Since the early 2010s, social network-based influence technologies have grown almost exponentially. Since the U.S. Army’s early OEV system in 2011, a number of companies specializing in this field have emerged. The most (in)famous cases are Bell Pottinger, Cambridge Analytica (rebaptized as Emerdata), AggregateIQ and, more recently, Team Jorge.
We have considered the use-case of sockpuppet master activities, which consists in creating hundreds or even thousands of avatars, in organizing them into communities and implementing influence operations. On-purpose software is used to automate these operations (e.g. Ripon software, AIMS) and organizes these avatar populations into communities.
Their intended aim and features are to organize targeted and directed influence communication along the following scheme:
sockpuppet master —> sock puppet population/avatars (community) —> larger community (influence target).
Instead of using social network communities to perform influence operations (which is contrary to our values) we consider a totally different use-case: dynamic mass covert communications.

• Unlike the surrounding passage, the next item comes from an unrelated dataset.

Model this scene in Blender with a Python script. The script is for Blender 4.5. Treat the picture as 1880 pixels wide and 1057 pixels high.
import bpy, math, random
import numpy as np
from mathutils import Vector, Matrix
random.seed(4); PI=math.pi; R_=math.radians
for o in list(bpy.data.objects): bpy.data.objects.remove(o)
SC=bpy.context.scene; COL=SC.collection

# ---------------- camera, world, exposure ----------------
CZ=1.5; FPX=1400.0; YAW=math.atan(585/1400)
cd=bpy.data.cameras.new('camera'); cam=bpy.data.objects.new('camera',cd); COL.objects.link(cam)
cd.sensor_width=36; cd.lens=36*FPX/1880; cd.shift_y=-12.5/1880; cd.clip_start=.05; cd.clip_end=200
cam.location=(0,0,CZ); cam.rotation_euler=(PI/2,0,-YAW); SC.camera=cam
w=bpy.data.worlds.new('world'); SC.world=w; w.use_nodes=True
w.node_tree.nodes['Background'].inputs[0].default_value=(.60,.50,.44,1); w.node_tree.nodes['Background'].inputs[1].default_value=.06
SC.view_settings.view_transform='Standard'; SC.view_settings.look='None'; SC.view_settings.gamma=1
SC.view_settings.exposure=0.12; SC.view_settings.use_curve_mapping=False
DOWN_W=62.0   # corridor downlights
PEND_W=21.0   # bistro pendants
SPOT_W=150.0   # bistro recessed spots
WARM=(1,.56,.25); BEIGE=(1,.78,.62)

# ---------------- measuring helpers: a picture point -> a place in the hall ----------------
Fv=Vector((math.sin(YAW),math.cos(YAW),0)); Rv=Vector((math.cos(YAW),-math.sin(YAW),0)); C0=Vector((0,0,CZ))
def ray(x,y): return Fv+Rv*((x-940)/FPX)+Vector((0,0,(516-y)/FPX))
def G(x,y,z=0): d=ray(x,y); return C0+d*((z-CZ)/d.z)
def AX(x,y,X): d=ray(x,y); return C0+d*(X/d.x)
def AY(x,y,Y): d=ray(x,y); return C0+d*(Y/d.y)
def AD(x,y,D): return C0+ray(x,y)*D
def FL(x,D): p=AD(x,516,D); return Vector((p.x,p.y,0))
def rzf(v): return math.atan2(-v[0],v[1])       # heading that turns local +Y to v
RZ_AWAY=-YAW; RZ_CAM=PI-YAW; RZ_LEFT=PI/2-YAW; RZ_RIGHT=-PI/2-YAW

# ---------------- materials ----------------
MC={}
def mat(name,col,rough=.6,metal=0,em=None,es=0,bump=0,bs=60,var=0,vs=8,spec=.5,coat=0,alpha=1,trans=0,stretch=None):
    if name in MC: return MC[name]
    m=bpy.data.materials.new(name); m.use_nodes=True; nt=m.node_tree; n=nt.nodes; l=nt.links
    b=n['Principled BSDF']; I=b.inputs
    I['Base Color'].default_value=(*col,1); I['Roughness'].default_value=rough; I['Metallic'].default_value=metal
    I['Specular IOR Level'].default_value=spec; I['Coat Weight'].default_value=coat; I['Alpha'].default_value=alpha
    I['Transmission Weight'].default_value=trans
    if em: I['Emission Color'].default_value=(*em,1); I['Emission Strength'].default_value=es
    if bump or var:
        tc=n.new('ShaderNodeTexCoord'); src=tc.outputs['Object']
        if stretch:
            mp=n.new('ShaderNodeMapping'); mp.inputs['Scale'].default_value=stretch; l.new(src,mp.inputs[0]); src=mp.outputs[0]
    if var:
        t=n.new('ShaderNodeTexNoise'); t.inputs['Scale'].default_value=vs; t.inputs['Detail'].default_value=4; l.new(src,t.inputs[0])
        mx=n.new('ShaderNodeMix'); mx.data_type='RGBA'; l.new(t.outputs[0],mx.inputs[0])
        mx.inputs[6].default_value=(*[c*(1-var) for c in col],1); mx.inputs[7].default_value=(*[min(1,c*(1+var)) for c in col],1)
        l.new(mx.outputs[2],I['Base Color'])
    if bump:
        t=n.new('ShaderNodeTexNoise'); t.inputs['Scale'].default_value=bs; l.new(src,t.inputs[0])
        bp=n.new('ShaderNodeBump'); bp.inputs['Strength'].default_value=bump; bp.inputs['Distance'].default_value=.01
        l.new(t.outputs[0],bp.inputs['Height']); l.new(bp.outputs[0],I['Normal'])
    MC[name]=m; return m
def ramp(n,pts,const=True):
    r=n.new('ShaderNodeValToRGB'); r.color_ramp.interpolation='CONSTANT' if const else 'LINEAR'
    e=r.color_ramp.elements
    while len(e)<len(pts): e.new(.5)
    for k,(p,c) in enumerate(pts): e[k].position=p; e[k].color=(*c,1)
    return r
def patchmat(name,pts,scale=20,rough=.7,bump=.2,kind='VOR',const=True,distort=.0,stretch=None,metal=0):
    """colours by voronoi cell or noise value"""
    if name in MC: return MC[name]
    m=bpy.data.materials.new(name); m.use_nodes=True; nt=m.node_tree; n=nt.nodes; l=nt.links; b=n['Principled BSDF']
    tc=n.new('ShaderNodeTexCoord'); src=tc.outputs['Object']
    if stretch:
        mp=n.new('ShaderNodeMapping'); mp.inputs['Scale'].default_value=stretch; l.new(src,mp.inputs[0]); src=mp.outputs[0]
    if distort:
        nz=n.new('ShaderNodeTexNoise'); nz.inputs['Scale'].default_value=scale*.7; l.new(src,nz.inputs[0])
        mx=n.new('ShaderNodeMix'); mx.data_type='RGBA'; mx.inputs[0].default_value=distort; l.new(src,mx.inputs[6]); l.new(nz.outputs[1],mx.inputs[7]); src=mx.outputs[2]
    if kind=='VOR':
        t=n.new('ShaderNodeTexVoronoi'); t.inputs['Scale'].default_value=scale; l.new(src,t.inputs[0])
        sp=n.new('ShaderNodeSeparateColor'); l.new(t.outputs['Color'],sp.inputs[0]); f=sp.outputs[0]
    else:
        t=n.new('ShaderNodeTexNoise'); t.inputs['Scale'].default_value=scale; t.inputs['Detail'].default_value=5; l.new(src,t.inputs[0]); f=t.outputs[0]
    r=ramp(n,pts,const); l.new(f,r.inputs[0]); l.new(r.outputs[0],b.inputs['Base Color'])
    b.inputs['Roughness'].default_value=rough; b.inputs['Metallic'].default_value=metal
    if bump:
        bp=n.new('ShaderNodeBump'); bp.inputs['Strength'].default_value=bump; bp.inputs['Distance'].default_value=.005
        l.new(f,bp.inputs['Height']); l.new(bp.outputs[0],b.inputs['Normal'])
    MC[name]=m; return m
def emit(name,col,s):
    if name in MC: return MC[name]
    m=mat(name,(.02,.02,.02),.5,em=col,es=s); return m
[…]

The goal of our technology and framework is to use these community management techniques (social networks) to communicate/disseminate relatively large volumes (up to a few hundreds of Mb) of multi-level encrypted information to a limited number of actors. To a certain extent, this can be compared to some sort of Dark Post-type function, with a number of much more powerful potentialities.
The aim is to extend the above diagram as follows:
- sockpuppet master —> community —> larger community (equivalent to a steganographic cover medium).
- The current social network graph state encodes a ciphertext C of size N
- Actor i extracts C with a social network API and deciphers the plaintext Mi of size N intended for him using the key Ki
The core principle is to dynamically encode a single encrypted content, based on communities of avatars that can be permanently reconfigured (and hence to send new message each time).
This unique encrypted content is then decrypted by each actor in a different way, depending on the Ki key he holds (multi-level communication). Each actor must retrieve the structure of the associated graph to extract the file (gefx file in our implementation), then he extracts the encrypted file and, finally, deciphers the content of the file intended for him. The power of this approach lies in the following features:
- A large volume of encrypted data (up to a few hundreds Mb of encrypted data) can be communicated with a demonstrably high level of security (detection, extraction, cryptanalysis). There is no communication to intercept at all, just actors who grab data on a given network. In this way, all steganography techniques (to which our technique is similar, except for the nature of the cover-media) are largely surpassed.
- As community reconfiguration can be extremely rapid, these communications can be replayed frequently and regularly.
Contrary to the starting use-case under consideration (sockpuppet master activity for influence), these techniques can be used more widely for
classic and legitimate secure communications throughout the world. Accessing a given social network is just enough. As the desire to control encryption
grows every day, its free use is increasingly under threat. This calls for high-performance resources (throughput, security) offering both COMSEC and TRANSEC.